## Material provided
===============
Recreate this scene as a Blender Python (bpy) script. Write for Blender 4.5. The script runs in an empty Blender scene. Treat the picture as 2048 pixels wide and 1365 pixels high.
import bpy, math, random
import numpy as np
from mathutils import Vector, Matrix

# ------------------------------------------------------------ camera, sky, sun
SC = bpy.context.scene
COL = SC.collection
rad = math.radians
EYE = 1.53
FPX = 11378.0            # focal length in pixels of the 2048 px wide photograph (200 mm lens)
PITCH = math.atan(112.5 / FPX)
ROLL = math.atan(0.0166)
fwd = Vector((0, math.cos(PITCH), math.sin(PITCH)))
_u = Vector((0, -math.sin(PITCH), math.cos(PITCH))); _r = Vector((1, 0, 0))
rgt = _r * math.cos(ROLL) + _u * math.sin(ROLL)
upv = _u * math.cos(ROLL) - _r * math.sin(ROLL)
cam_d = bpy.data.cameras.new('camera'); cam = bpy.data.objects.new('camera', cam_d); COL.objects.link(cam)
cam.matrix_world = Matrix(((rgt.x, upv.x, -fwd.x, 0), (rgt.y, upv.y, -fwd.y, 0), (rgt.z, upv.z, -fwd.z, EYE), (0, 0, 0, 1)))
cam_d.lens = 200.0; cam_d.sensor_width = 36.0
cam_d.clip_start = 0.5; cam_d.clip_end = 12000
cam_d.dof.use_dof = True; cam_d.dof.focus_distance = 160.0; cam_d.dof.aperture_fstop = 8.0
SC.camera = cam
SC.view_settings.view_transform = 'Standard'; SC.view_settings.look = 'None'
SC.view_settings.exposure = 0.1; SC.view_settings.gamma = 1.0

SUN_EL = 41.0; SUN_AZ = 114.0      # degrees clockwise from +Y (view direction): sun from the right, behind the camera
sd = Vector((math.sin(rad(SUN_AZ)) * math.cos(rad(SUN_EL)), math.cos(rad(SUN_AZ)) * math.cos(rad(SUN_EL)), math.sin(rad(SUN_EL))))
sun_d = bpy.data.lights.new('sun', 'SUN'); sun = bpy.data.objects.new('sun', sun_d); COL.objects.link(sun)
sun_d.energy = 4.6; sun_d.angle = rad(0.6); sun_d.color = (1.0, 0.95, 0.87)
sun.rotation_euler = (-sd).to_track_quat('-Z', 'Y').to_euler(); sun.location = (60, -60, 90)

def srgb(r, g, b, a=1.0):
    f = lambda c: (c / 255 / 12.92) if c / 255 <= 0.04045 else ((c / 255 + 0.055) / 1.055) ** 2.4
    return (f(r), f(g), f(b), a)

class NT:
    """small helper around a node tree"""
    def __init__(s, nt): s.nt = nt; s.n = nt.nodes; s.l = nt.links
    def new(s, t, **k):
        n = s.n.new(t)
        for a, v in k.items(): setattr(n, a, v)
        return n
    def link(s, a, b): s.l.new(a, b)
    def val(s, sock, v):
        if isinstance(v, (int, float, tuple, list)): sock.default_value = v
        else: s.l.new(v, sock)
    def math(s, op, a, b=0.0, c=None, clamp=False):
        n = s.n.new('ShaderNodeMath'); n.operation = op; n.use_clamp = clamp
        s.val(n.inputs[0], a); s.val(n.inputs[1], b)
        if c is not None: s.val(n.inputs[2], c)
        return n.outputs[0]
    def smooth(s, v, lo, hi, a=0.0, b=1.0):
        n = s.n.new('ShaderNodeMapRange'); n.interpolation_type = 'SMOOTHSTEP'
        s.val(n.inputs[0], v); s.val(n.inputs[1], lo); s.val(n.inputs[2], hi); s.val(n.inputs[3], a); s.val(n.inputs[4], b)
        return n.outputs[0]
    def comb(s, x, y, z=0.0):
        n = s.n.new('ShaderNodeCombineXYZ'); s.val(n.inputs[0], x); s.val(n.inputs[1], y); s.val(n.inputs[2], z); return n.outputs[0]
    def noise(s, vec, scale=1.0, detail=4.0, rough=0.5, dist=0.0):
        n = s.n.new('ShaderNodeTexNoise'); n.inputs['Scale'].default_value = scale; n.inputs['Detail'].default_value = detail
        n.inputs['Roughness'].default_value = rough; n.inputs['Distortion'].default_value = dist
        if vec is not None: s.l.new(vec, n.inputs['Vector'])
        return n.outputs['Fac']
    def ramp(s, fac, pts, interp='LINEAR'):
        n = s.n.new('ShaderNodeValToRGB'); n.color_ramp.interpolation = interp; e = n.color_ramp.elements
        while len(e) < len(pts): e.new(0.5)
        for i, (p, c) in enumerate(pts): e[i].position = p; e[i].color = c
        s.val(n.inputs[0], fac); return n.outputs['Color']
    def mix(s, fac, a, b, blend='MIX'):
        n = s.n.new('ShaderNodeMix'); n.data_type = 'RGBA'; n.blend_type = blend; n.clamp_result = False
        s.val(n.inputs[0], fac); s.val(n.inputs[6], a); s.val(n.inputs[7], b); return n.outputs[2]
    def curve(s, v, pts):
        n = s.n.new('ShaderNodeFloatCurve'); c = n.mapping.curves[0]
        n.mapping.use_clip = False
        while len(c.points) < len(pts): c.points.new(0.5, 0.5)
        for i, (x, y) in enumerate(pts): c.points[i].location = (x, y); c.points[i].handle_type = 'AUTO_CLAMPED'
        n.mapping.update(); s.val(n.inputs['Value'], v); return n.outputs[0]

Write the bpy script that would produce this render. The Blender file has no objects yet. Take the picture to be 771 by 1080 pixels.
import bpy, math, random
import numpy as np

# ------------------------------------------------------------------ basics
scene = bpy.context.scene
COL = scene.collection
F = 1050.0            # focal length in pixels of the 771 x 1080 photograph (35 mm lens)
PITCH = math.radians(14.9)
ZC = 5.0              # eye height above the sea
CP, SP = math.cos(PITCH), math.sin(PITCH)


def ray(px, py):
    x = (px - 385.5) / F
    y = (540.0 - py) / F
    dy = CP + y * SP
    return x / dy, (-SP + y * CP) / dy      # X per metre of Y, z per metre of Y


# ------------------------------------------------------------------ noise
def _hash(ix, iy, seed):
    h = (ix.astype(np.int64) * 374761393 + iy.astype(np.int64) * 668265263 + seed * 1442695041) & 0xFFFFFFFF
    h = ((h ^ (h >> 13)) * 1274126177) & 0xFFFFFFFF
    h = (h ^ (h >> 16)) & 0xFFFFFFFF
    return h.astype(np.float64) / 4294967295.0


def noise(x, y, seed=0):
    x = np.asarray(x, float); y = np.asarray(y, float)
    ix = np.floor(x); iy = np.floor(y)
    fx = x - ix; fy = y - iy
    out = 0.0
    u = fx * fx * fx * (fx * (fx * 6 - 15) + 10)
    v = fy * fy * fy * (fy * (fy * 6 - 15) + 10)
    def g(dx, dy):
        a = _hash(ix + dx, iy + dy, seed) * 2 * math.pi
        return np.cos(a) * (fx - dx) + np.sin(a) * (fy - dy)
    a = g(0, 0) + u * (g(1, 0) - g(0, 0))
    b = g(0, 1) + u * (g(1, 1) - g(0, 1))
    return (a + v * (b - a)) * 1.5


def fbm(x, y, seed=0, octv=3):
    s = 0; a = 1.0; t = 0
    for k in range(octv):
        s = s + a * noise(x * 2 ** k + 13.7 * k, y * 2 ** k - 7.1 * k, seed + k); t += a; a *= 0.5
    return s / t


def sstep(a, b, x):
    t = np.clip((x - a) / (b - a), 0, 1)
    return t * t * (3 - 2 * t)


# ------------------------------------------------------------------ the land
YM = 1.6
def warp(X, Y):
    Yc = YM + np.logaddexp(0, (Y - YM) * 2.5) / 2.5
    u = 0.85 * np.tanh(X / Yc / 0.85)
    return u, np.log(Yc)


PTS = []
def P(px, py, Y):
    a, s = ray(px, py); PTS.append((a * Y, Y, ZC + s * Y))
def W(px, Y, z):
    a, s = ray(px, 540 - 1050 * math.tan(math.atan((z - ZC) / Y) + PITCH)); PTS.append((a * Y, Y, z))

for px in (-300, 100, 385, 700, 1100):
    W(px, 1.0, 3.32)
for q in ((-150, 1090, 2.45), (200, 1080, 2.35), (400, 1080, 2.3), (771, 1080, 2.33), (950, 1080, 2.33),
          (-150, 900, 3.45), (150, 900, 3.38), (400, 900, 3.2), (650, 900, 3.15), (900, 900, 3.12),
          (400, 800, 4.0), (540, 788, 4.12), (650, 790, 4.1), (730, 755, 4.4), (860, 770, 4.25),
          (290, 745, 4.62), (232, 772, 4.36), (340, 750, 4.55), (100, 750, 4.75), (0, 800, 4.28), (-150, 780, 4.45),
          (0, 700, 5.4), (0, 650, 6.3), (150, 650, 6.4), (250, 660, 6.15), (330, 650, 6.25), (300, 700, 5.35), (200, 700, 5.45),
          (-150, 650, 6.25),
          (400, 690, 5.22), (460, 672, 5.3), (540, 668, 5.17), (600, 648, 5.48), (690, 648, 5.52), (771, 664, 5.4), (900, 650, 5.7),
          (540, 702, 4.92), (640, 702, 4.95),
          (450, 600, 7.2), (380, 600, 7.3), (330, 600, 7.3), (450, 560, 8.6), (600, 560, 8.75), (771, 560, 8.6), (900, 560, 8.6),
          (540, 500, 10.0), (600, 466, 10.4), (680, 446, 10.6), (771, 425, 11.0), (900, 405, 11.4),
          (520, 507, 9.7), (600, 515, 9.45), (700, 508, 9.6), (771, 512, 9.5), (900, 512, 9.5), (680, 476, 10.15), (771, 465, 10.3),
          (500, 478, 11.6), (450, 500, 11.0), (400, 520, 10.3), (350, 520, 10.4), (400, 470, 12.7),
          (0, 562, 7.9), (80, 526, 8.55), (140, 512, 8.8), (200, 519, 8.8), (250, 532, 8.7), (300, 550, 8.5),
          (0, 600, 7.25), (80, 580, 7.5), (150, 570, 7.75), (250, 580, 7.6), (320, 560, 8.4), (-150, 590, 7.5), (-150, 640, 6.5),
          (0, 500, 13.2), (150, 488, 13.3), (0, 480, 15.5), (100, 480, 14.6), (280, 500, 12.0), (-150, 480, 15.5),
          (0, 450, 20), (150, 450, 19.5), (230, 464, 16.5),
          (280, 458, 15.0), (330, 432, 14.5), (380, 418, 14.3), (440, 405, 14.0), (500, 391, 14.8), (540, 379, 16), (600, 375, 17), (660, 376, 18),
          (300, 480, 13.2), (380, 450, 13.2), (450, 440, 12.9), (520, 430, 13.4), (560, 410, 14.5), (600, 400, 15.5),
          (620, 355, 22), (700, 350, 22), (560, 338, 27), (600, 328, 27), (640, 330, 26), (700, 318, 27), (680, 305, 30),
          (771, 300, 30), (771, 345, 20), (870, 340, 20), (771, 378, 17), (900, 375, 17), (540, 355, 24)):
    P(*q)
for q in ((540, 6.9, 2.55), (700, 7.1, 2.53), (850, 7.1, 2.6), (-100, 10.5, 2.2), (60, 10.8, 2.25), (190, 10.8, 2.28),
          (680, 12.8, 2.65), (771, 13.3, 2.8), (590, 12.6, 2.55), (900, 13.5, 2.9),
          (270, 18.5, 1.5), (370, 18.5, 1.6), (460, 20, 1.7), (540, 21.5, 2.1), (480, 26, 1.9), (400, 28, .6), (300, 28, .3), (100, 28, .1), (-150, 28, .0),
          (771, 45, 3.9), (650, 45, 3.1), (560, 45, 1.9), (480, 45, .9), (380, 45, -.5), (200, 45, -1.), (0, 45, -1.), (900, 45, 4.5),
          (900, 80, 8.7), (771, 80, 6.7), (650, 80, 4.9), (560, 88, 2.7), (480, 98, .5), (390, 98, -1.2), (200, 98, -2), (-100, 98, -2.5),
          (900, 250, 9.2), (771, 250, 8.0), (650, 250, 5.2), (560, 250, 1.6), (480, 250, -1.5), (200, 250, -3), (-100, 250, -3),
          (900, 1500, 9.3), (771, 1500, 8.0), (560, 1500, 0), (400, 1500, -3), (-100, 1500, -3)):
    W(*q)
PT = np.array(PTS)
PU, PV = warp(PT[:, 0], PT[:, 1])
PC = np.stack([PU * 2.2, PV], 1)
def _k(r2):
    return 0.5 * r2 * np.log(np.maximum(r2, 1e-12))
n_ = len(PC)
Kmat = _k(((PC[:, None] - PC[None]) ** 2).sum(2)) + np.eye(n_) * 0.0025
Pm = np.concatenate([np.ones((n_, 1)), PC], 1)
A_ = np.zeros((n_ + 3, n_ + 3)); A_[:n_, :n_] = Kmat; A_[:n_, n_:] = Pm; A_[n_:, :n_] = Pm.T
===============
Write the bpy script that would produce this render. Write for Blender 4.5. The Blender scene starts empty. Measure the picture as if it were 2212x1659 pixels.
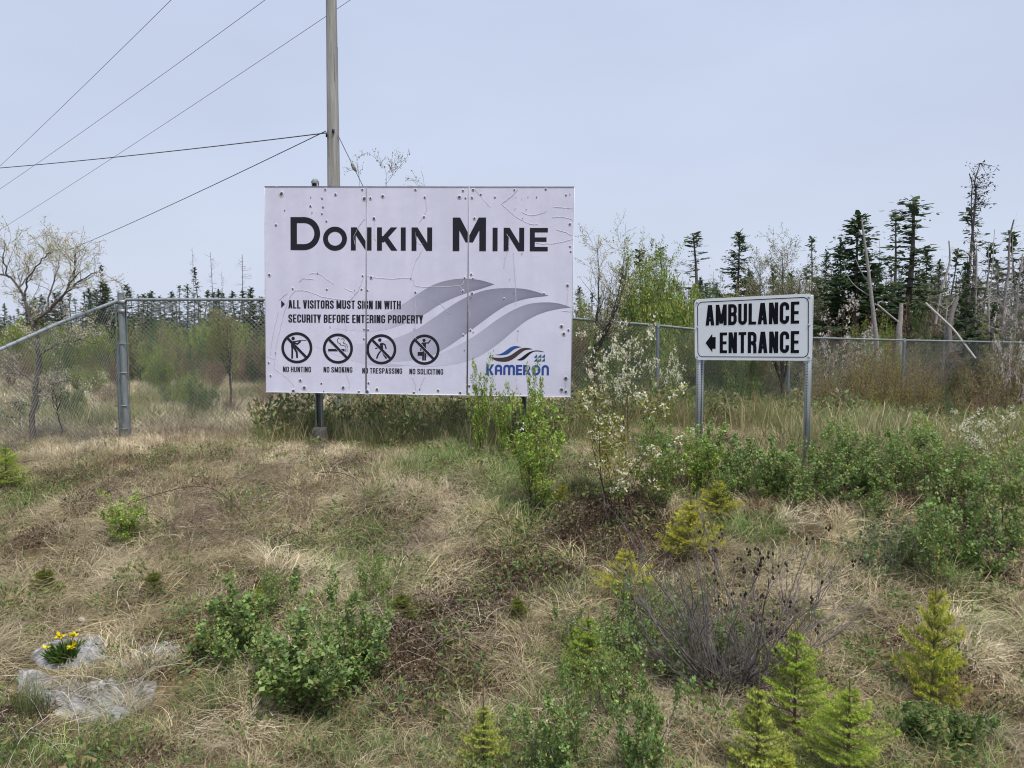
===============
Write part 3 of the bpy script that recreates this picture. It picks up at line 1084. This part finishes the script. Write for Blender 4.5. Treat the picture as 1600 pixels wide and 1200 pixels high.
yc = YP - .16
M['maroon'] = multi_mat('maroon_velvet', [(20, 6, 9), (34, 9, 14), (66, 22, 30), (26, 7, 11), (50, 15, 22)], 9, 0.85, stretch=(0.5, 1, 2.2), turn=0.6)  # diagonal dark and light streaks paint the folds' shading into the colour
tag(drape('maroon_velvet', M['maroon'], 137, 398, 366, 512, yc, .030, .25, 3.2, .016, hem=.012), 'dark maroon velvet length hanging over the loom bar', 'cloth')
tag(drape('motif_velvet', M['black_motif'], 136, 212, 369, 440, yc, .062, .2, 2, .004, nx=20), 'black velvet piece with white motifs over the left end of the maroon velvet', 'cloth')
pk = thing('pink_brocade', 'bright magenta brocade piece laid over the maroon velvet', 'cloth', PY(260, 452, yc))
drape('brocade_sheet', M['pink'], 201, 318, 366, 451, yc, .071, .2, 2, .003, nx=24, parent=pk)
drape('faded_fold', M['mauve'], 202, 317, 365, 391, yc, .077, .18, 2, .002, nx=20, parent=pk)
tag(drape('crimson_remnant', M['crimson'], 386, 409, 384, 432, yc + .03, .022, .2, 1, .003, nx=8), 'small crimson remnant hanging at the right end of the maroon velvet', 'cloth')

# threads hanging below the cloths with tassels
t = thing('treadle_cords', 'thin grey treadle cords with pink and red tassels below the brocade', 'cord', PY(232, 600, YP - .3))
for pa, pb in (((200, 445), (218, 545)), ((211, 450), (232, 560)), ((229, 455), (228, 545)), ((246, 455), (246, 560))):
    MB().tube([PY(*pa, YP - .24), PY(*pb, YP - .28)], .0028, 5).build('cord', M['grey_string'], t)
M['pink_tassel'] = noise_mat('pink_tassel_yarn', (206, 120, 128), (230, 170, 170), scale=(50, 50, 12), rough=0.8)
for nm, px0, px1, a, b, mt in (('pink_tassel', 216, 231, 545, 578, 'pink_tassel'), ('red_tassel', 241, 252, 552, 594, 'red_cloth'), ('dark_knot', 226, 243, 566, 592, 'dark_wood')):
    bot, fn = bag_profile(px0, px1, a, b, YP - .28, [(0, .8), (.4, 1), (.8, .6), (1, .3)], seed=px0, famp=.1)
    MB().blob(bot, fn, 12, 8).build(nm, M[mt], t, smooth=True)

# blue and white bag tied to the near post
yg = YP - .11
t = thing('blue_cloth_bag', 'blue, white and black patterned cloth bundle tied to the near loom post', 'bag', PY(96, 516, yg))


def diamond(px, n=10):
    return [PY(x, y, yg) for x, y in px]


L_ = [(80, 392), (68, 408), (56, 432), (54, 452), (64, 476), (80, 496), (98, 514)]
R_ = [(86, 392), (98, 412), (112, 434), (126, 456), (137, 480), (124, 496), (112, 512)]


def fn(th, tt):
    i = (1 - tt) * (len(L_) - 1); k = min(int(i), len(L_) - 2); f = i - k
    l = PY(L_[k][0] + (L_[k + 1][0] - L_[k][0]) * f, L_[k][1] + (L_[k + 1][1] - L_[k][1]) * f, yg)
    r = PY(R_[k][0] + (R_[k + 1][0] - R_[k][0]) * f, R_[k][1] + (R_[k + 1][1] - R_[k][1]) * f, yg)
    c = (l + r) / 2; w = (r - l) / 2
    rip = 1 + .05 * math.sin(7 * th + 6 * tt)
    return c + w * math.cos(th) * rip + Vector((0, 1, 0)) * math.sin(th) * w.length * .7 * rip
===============
## Goal
Reproduce word for word the material above, beginning with the line that contains "Recreate this scene" and ending with the line that contains "from mathutils import Vector, Matrix".

## Task result
Recreate this scene as a Blender Python (bpy) script. Write for Blender 4.5. The script runs in an empty Blender scene. Treat the picture as 2048 pixels wide and 1365 pixels high.
import bpy, math, random
import numpy as np
from mathutils import Vector, Matrix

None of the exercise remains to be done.